Exercise prompt: Make an exact copy of the data below, leaving out every picture.

Supplied information:

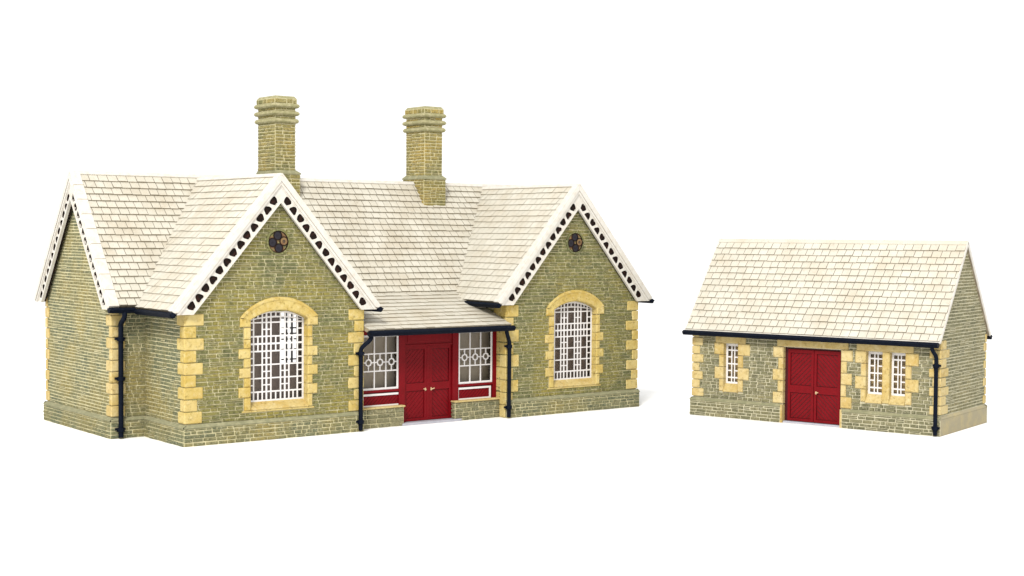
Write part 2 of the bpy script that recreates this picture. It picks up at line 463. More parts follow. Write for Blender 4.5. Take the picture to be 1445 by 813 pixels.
def round_window(xc, zc, parent):
    F = Ffront(0); w = bpy.data.objects.new('round_window', None); COL.objects.link(w); w.parent = parent; w.empty_display_size = .005
    mb = MB(); disc(mb, F, xc, zc, .45, -.02, 32, r0=.395, d2=.072); mb.build('round_frame', ['stone'], w, bevel=.012)
    mb = MB(); disc(mb, F, xc, zc, .41, .036, 32); disc(mb, F, xc, zc, .41, .037, 32, r0=.355, d2=.05, mi=1)
    mb.build('quatrefoil_tracery', ['tan', 'recess'], w)
    mb = MB()
    for k in range(4):
        a = math.radians(90*k+6); r = .215; cx, cz = xc+r*math.cos(a), zc+r*math.sin(a)
        disc(mb, F, cx, cz, .165, .038, 16, r0=.135, d2=.072, mi=1)
        disc(mb, F, cx, cz, .14, .052, 14, mi=0 if k else 2)
        disc(mb, F, cx, cz, .055, .053, 5, r0=.03, d2=.066, mi=0)
    mb.build('window_pane', ['iron', 'recess', 'tan'], w)

def bargeboard(F, xc, half, zr, ze, nholes, parent, label=None, e=.55):
    """pierced board under a verge; F(u, z, d), d = 0 at the wall, out towards the viewer"""
    k = (zr-ze)/half; zb = ze-.13
    X = lambda zline: (zr-zline)/k                     # distance from the centre line
    o = bpy.data.objects.new('bargeboard', None); COL.objects.link(o); o.parent = parent; o.empty_display_size = .005
    if label: o['label'] = label
    mbs, mbt, mbd = MB(), MB(), MB()
    v1, v2, v3, v4 = .37, .43, .835, .965
    def band(mb, va, vb, d0, d1, s_, zlow=zb):
        pts = [(xc, zr-va), (xc+s_*X(zlow+va), zlow), (xc+s_*X(zlow+vb), zlow), (xc, zr-vb)]
        if s_ < 0: pts = pts[::-1]
        mb.prism(F, pts, d0, d1)
    for s_ in (-1, 1):
        # solid plank with a raised upper fillet
        pts = [(xc, zr), (xc+s_*half, ze), (xc+s_*half, zb), (xc+s_*X(zb+v1), zb), (xc, zr-v1)]
        mbs.prism(F, pts if s_ > 0 else pts[::-1], e-.10, e)
        band(mbs, .02, .235, e+.001, e+.030, s_, ze-.06)
        band(mbt, v1-.03, v2, e-.13, e-.045, s_)
        band(mbt, v3, v4, e-.13, e-.020, s_)
        band(mbd, v1-.06, v4-.03, e-.20, e-.105, s_, zb+.02)
        # a pierced plate: one rounded triangular opening in each cell, point up and point down by turns
        Lk = math.sqrt(1+k*k); ct, st_ = 1/Lk, k/Lk
        wa, wb = (v2-.03)*ct, (v3+.03)*ct; D1, D2 = e-.134, e-.060
        def SP(t_, w_): return (xc+s_*(t_*ct-w_*st_), zr-t_*st_-w_*ct)
        t0 = wb*st_/ct+.02; t1 = (zr-zb-.03-wb*ct)/st_; n = nholes; pw = (t1-t0)/n
        for i in range(n):
            a0, a1 = t0+pw*i, t0+pw*(i+1); tc, wc = (a0+a1)/2, (wa+wb)/2+.004; N = 24
            up = i % 2 == 0; R1 = (wb-wa)/2-.016; Rt = pw/2-.012
            oc, ic = [], []
            for q_ in range(N):
                th = 2*math.pi*q_/N; cx, cw = math.cos(th), math.sin(th)
                f = 1/max(abs(cx), abs(cw)); oc.append(SP(tc+cx*f*pw/2, (wa+wb)/2+cw*f*(wb-wa)/2))
                rr = 1/max(abs(cx)**2.6+abs(cw)**2.6, 1e-6)**(1/2.6)
                y_ = cw*rr; taper = 1-.30*(1+(y_ if up else -y_))
                ic.append(SP(tc+cx*rr*Rt*min(1, taper+.06)*U(.95,1.05), wc+y_*R1*U(.95,1.03)))
            vs = [F(*p_, D2) for p_ in oc]+[F(*p_, D2) for p_ in ic]+[F(*p_, D1) for p_ in ic]
            mbt.add(vs, [(j_, (j_+1) % N, N+(j_+1) % N, N+j_) for j_ in range(N)])
            mbt.add(vs[N:], [(j_, (j_+1) % N, N+(j_+1) % N, N+j_) for j_ in range(N)], 1)
        p0 = [SP(t0, wa), SP(t0, wb)]
        mbt.prism(F, [(xc, zr-v1+.02), p0[0], p0[1], (xc, min(p0[1][1], zr-v3))], D1, D2+.001)
        p1 = [SP(t1, wa), SP(t1, wb)]
        mbt.prism(F, [p1[0], (xc+s_*(X(zb+v1)), zb+.001), (xc+s_*(X(zb+v3)), zb+.001), p1[1]], D1, D2+.001)
    mbs.build('verge_plank', ['white'], o, bevel=.012)
    mbt.build('pierced_rail', ['white', 'recess'], o)
    mbd.build('dark_backing', ['recess'], o)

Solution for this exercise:
Write part 2 of the bpy script that recreates this picture. It picks up at line 463. More parts follow. Write for Blender 4.5. Take the picture to be 1445 by 813 pixels.
def round_window(xc, zc, parent):
    F = Ffront(0); w = bpy.data.objects.new('round_window', None); COL.objects.link(w); w.parent = parent; w.empty_display_size = .005
    mb = MB(); disc(mb, F, xc, zc, .45, -.02, 32, r0=.395, d2=.072); mb.build('round_frame', ['stone'], w, bevel=.012)
    mb = MB(); disc(mb, F, xc, zc, .41, .036, 32); disc(mb, F, xc, zc, .41, .037, 32, r0=.355, d2=.05, mi=1)
    mb.build('quatrefoil_tracery', ['tan', 'recess'], w)
    mb = MB()
    for k in range(4):
        a = math.radians(90*k+6); r = .215; cx, cz = xc+r*math.cos(a), zc+r*math.sin(a)
        disc(mb, F, cx, cz, .165, .038, 16, r0=.135, d2=.072, mi=1)
        disc(mb, F, cx, cz, .14, .052, 14, mi=0 if k else 2)
        disc(mb, F, cx, cz, .055, .053, 5, r0=.03, d2=.066, mi=0)
    mb.build('window_pane', ['iron', 'recess', 'tan'], w)

def bargeboard(F, xc, half, zr, ze, nholes, parent, label=None, e=.55):
    """pierced board under a verge; F(u, z, d), d = 0 at the wall, out towards the viewer"""
    k = (zr-ze)/half; zb = ze-.13
    X = lambda zline: (zr-zline)/k                     # distance from the centre line
    o = bpy.data.objects.new('bargeboard', None); COL.objects.link(o); o.parent = parent; o.empty_display_size = .005
    if label: o['label'] = label
    mbs, mbt, mbd = MB(), MB(), MB()
    v1, v2, v3, v4 = .37, .43, .835, .965
    def band(mb, va, vb, d0, d1, s_, zlow=zb):
        pts = [(xc, zr-va), (xc+s_*X(zlow+va), zlow), (xc+s_*X(zlow+vb), zlow), (xc, zr-vb)]
        if s_ < 0: pts = pts[::-1]
        mb.prism(F, pts, d0, d1)
    for s_ in (-1, 1):
        # solid plank with a raised upper fillet
        pts = [(xc, zr), (xc+s_*half, ze), (xc+s_*half, zb), (xc+s_*X(zb+v1), zb), (xc, zr-v1)]
        mbs.prism(F, pts if s_ > 0 else pts[::-1], e-.10, e)
        band(mbs, .02, .235, e+.001, e+.030, s_, ze-.06)
        band(mbt, v1-.03, v2, e-.13, e-.045, s_)
        band(mbt, v3, v4, e-.13, e-.020, s_)
        band(mbd, v1-.06, v4-.03, e-.20, e-.105, s_, zb+.02)
        # a pierced plate: one rounded triangular opening in each cell, point up and point down by turns
        Lk = math.sqrt(1+k*k); ct, st_ = 1/Lk, k/Lk
        wa, wb = (v2-.03)*ct, (v3+.03)*ct; D1, D2 = e-.134, e-.060
        def SP(t_, w_): return (xc+s_*(t_*ct-w_*st_), zr-t_*st_-w_*ct)
        t0 = wb*st_/ct+.02; t1 = (zr-zb-.03-wb*ct)/st_; n = nholes; pw = (t1-t0)/n
        for i in range(n):
            a0, a1 = t0+pw*i, t0+pw*(i+1); tc, wc = (a0+a1)/2, (wa+wb)/2+.004; N = 24
            up = i % 2 == 0; R1 = (wb-wa)/2-.016; Rt = pw/2-.012
            oc, ic = [], []
            for q_ in range(N):
                th = 2*math.pi*q_/N; cx, cw = math.cos(th), math.sin(th)
                f = 1/max(abs(cx), abs(cw)); oc.append(SP(tc+cx*f*pw/2, (wa+wb)/2+cw*f*(wb-wa)/2))
                rr = 1/max(abs(cx)**2.6+abs(cw)**2.6, 1e-6)**(1/2.6)
                y_ = cw*rr; taper = 1-.30*(1+(y_ if up else -y_))
                ic.append(SP(tc+cx*rr*Rt*min(1, taper+.06)*U(.95,1.05), wc+y_*R1*U(.95,1.03)))
            vs = [F(*p_, D2) for p_ in oc]+[F(*p_, D2) for p_ in ic]+[F(*p_, D1) for p_ in ic]
            mbt.add(vs, [(j_, (j_+1) % N, N+(j_+1) % N, N+j_) for j_ in range(N)])
            mbt.add(vs[N:], [(j_, (j_+1) % N, N+(j_+1) % N, N+j_) for j_ in range(N)], 1)
        p0 = [SP(t0, wa), SP(t0, wb)]
        mbt.prism(F, [(xc, zr-v1+.02), p0[0], p0[1], (xc, min(p0[1][1], zr-v3))], D1, D2+.001)
        p1 = [SP(t1, wa), SP(t1, wb)]
        mbt.prism(F, [p1[0], (xc+s_*(X(zb+v1)), zb+.001), (xc+s_*(X(zb+v3)), zb+.001), p1[1]], D1, D2+.001)
    mbs.build('verge_plank', ['white'], o, bevel=.012)
    mbt.build('pierced_rail', ['white', 'recess'], o)
    mbd.build('dark_backing', ['recess'], o)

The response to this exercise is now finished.